In the case of Santosh Devi Vs. National Insurance Company Ltd. & Ors. [(2012) 6 SCC 421], the Apex Court has disagreed with the observations made by the Hon'ble Supreme Court in the case of Sarla Verma Vs. Delhi Transport Corporation [(2009)6 SCC 121]. In the case of Sarla Verma (supra), the Hon'ble Apex Court had opined that while calculating the income for future prospects, the benefit of future prospects should not be given to those who are self-employed or have a fixed salary. This particular observation made by the Apex Court was disagreed by the Apex Court itself in the case of Santosh Devi (supra). In the said case, the Hon'ble Apex Court has opined as under:-

Therefore, we do not think that while making the observations in the last three lines of paragraph 24 of Sarla Verma's judgment, the Court had intended to lay down an absolute rule that there will be no addition in the income of a person who is self-employed or who is paid fixed wages. Rather, it would be reasonable to say that a person who is self-employed or is engaged on fixed wages will also get 30 per cent increase in his total income over a period of time and if he/she becomes victim of accident then the same formula deserves to be applied for calculating the amount of compensation.
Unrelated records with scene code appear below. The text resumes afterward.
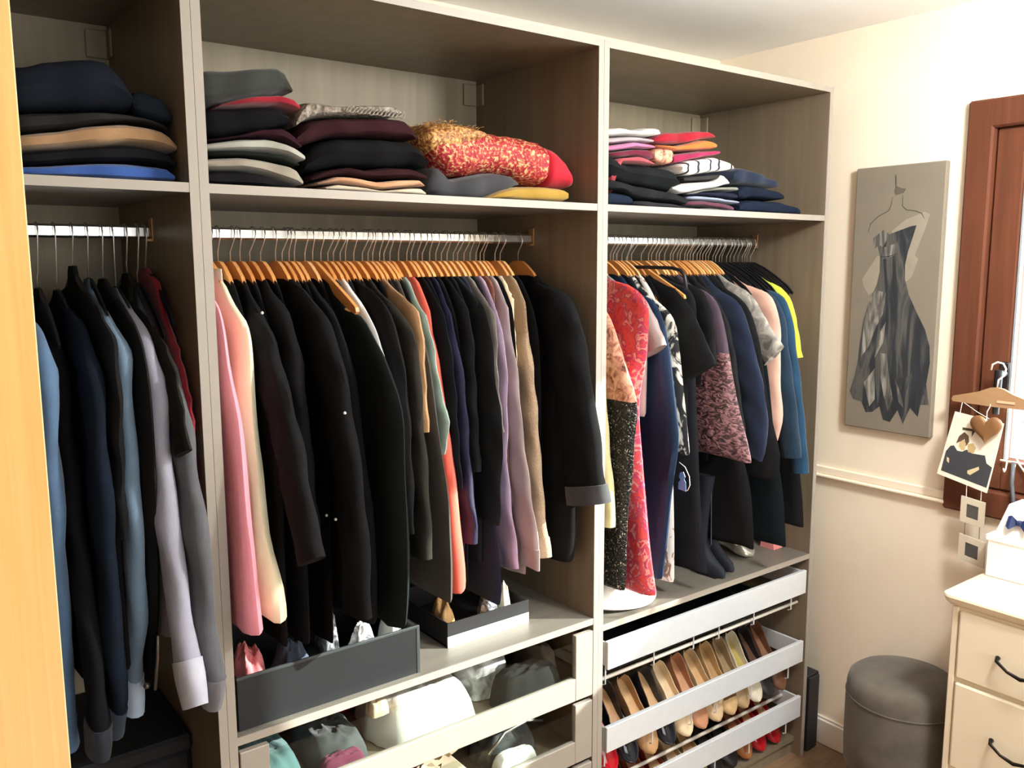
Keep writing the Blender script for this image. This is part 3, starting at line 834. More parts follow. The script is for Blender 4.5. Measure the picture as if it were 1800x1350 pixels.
garment('trousers', 'wide dark green trousers folded over the bar of a tilted wooden hanger', 'trousers', 0.352, [(0.102, 1.682), (0.041, 1.684), (-0.005, 1.647), (-0.042, 1.611), (-0.085, 1.568), (-0.127, 1.516), (-0.141, 1.464), (-0.136, 1.347), (-0.144, 1.192), (-0.14, 1.082), (-0.124, 0.996)], 0.996, fabric('161c1b'), th=0.034, group='garments on the middle rail')
garment('shirt', 'white shirt, only a sliver showing behind the dark green trousers', 'shirt', 0.392, [(0.136, 1.717), (0.103, 1.698), (0.064, 1.664), (0.033, 1.63), (0.022, 1.592), (-0.016, 1.563), (-0.039, 1.508), (-0.051, 1.446), (-0.05, 1.304)], 1.304, fabric('ecebe8',var=.04), th=0.0297, group='garments on the middle rail')
garment('jacket', 'black jacket between the white shirt and the dark taupe cardigan', 'jacket', 0.425, [(0.156, 1.737), (0.113, 1.734), (0.06, 1.701), (0.018, 1.655), (-0.011, 1.603), (-0.028, 1.53), (-0.043, 1.415), (-0.048, 1.285), (-0.049, 1.178)], 1.0, fabric('171718'), sl=0.11, th=0.0133, slth=0.0297, group='garments on the middle rail')
garment('cardigan', 'long dark taupe cardigan with a greenish hem, in front of the camel sweater', 'cardigan', 0.462, [(0.203, 1.737), (0.168, 1.728), (0.1, 1.705), (0.032, 1.668), (-0.005, 1.635), (-0.025, 1.576), (-0.029, 1.487), (-0.043, 1.371), (-0.056, 1.267), (-0.064, 1.115)], 0.945, fabric('2b2823'), sl=0.1, hemy=0.14, th=0.0219, slth=0.0333, group='garments on the middle rail')
garment('sweater', 'camel brown sweater with a broad shoulder, between taupe cardigan and sage blouse', 'sweater', 0.502, [(0.235, 1.754), (0.198, 1.744), (0.129, 1.725), (0.043, 1.686), (0.021, 1.645), (0.017, 1.558), (0.012, 1.478), (0.004, 1.398)], 1.22, fabric('a8835c'), sl=0.11, th=0.0124, slth=0.0297, group='garments on the middle rail')
garment('cardigan', 'long brown-grey cardigan hanging below the sage blouse, beside the coral sleeve', 'cardigan', 0.535, [(0.221, 1.722), (0.173, 1.698), (0.094, 1.646), (0.052, 1.567), (0.024, 1.474), (0.0, 1.353), (-0.013, 1.277), (-0.024, 1.242), (-0.029, 1.148), (-0.04, 1.068), (-0.035, 0.986)], 0.986, fabric('3a352d'), th=0.027, group='garments on the middle rail')
garment('blouse', 'sage green silky blouse with a full gathered sleeve', 'blouse', 0.565, [(0.256, 1.738), (0.182, 1.711), (0.108, 1.672), (0.076, 1.604), (0.06, 1.536), (0.046, 1.482), (0.017, 1.437), (0.005, 1.415), (0.019, 1.363), (0.035, 1.329)], 1.2, satin('93a79c'), sl=0.1, th=0.0165, slth=0.0225, group='garments on the middle rail')
garment('dress', 'coral dress with one salmon sleeve hanging to a rounded tip', 'dress', 0.59, [(0.282, 1.73), (0.211, 1.702), (0.144, 1.655), (0.098, 1.573), (0.071, 1.434), (0.053, 1.337), (0.037, 1.254), (0.019, 1.157), (-0.002, 1.09), (-0.013, 1.02), (-0.005, 0.98)], 0.98, fabric('e2604e',var=.06), th=0.036, flare=1.5, group='garments on the middle rail')
garment('jacket', 'black jacket right of the sage blouse, over a navy lining', 'jacket', 0.615, [(0.325, 1.736), (0.26, 1.743), (0.193, 1.717), (0.121, 1.688), (0.094, 1.653), (0.077, 1.587), (0.061, 1.532), (0.055, 1.462), (0.045, 1.349), (0.032, 1.236)], 0.97, fabric('131418'), sl=0.11, th=0.0123, slth=0.0225, group='garments on the middle rail')
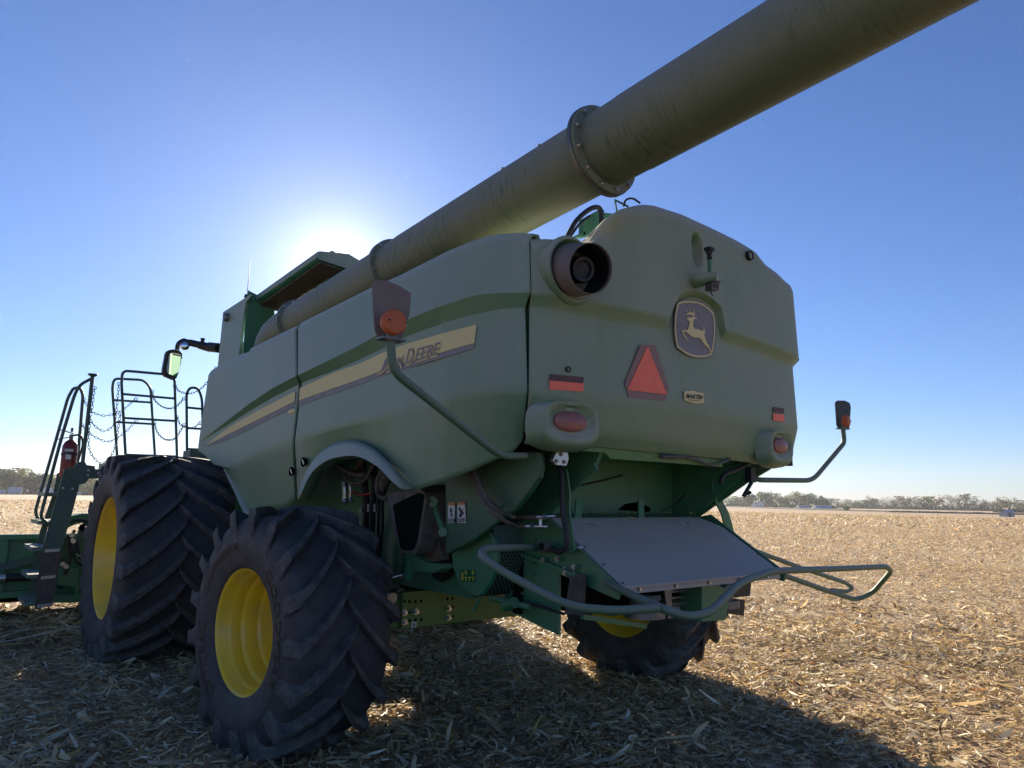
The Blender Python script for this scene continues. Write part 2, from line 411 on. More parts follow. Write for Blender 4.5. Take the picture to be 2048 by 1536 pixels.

Thus, presently the Apex Court is of the opinion that even in the case of those who are self-employed, or are on a fixed wages, the future prospects of increase in income to the extent of 30% should be taken and the benefit of same should be given to the claimants. Interestingly, in the case of Santosh Devi (supra), the Apex Court has, by way of illustration, included a case of mason. Considering the views expressed in the case of Santosh Devi (supra), the learned Judge was certainly justified in giving the benefit of future prospects of increase in the income to the extent of 30% to the claimants.
For the reasons stated above, this court does not find any merit in this appeal. It is, hereby, dismissed. The stay application is also dismissed.
[R.S. Chauhan] J.
GS All corrections made in the judgment/order have been incorporated in the judgment/order being emailed.